Scene modeling code data:
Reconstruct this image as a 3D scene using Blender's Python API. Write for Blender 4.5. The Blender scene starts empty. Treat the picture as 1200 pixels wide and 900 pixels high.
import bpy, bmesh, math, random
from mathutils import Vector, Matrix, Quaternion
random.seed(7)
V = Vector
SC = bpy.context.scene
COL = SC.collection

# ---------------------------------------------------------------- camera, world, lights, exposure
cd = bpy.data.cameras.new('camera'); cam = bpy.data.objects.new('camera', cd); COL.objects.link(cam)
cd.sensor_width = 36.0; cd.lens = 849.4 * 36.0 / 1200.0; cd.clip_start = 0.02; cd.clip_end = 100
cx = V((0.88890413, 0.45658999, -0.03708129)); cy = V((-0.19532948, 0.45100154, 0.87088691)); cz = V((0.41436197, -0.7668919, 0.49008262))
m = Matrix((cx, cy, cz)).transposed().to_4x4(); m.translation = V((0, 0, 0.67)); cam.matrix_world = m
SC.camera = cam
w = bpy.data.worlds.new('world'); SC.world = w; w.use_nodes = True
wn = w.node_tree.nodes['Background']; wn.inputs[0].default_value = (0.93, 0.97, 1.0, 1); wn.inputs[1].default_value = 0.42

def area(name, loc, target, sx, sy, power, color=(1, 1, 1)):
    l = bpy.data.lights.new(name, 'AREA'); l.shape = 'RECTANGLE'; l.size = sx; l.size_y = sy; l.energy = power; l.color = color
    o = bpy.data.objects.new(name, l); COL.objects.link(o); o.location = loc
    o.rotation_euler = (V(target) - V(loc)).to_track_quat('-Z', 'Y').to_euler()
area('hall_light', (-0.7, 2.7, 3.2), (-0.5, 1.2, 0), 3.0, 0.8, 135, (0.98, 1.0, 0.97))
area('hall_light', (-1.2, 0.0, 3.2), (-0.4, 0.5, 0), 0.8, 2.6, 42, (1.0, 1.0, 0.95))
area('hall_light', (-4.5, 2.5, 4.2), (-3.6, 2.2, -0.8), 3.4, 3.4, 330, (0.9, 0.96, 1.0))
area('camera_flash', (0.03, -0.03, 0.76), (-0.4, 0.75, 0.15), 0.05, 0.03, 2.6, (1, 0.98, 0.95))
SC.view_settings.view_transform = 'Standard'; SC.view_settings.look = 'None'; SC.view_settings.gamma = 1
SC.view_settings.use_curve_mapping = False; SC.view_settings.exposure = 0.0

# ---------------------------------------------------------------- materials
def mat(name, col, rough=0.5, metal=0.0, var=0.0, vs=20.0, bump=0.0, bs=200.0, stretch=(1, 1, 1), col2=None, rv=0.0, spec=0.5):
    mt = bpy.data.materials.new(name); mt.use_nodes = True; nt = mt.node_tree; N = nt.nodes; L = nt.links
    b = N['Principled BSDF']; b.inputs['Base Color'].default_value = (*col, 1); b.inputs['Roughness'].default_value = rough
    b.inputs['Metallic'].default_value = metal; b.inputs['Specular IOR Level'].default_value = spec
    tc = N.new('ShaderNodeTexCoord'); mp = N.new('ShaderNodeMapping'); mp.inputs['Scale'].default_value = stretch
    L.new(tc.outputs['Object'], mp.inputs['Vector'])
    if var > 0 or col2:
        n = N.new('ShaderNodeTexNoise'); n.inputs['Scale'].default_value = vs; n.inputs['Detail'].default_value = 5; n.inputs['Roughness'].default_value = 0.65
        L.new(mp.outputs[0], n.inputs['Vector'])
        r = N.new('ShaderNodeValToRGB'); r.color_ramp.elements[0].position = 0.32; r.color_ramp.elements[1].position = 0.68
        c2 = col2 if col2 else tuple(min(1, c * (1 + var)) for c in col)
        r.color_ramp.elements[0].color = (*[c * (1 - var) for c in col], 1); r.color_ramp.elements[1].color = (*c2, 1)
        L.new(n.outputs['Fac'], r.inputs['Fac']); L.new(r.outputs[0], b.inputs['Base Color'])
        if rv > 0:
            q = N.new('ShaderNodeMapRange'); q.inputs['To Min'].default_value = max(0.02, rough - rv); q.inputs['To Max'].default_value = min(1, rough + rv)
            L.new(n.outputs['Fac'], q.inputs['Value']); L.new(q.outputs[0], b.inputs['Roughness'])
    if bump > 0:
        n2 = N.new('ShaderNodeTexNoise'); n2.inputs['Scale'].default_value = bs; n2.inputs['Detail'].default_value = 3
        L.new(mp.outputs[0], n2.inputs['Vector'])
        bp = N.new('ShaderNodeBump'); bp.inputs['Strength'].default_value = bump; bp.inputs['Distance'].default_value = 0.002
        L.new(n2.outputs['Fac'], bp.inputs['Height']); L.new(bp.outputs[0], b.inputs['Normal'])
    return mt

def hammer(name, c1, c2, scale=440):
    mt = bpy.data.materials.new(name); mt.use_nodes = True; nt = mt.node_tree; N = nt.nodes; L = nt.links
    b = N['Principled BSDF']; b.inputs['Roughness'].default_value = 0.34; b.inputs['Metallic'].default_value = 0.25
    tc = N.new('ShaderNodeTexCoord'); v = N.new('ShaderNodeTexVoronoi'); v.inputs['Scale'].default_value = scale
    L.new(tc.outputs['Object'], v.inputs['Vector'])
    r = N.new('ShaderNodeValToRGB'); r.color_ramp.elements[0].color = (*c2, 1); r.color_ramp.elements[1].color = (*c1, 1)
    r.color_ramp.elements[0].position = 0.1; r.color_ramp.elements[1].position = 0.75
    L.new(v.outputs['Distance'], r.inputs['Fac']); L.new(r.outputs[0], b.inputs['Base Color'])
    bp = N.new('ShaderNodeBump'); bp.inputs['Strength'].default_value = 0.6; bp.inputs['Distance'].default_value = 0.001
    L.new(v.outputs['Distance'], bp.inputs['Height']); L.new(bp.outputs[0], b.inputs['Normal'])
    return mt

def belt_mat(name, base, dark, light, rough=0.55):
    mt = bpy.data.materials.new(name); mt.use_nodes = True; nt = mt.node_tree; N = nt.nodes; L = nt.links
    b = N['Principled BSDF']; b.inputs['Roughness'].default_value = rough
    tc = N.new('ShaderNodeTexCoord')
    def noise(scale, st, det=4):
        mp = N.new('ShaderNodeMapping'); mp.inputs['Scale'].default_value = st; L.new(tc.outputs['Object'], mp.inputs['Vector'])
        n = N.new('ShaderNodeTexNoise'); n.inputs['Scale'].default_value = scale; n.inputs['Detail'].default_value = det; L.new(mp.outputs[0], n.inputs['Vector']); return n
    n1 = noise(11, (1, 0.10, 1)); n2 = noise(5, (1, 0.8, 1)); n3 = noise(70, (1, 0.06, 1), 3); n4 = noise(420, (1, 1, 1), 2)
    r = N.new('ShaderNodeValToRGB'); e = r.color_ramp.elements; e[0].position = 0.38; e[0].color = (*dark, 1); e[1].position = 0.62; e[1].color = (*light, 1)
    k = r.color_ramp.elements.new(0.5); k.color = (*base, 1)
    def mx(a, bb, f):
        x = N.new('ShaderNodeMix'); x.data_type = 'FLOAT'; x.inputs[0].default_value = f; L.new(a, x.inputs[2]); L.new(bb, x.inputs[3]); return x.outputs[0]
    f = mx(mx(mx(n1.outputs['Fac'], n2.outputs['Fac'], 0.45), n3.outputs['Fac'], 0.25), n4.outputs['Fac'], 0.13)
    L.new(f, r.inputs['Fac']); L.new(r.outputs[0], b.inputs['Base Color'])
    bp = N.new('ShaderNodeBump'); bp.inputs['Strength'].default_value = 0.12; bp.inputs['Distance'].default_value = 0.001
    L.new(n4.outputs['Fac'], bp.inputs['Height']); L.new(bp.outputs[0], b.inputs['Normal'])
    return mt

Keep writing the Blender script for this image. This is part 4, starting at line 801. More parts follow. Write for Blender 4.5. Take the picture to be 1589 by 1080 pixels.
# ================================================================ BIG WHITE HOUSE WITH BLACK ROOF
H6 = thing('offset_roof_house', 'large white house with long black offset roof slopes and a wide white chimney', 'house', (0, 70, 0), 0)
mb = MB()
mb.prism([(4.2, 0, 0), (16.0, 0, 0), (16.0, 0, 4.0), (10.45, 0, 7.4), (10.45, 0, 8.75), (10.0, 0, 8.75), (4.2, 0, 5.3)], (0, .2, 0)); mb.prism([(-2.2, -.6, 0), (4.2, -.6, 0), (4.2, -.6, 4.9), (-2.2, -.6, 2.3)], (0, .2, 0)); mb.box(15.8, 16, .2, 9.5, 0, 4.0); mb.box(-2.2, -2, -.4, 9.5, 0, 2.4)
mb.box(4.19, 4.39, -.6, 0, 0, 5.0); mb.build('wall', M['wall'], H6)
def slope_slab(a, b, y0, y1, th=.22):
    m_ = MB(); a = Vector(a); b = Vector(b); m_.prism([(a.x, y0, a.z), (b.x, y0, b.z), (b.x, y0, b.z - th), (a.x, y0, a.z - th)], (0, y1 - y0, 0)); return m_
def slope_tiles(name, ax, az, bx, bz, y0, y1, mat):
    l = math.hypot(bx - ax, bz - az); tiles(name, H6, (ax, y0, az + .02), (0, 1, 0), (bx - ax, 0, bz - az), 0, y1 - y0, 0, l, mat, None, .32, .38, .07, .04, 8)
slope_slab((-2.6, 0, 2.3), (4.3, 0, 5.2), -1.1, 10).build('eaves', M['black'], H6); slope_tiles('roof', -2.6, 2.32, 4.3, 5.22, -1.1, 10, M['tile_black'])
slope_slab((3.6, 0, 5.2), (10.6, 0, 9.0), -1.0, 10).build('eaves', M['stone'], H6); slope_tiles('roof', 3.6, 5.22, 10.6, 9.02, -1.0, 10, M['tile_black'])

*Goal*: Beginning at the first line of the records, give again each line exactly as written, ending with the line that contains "COL = SC.collection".

*The solution*:
Reconstruct this image as a 3D scene using Blender's Python API. Write for Blender 4.5. The Blender scene starts empty. Treat the picture as 1200 pixels wide and 900 pixels high.
import bpy, bmesh, math, random
from mathutils import Vector, Matrix, Quaternion
random.seed(7)
V = Vector
SC = bpy.context.scene
COL = SC.collection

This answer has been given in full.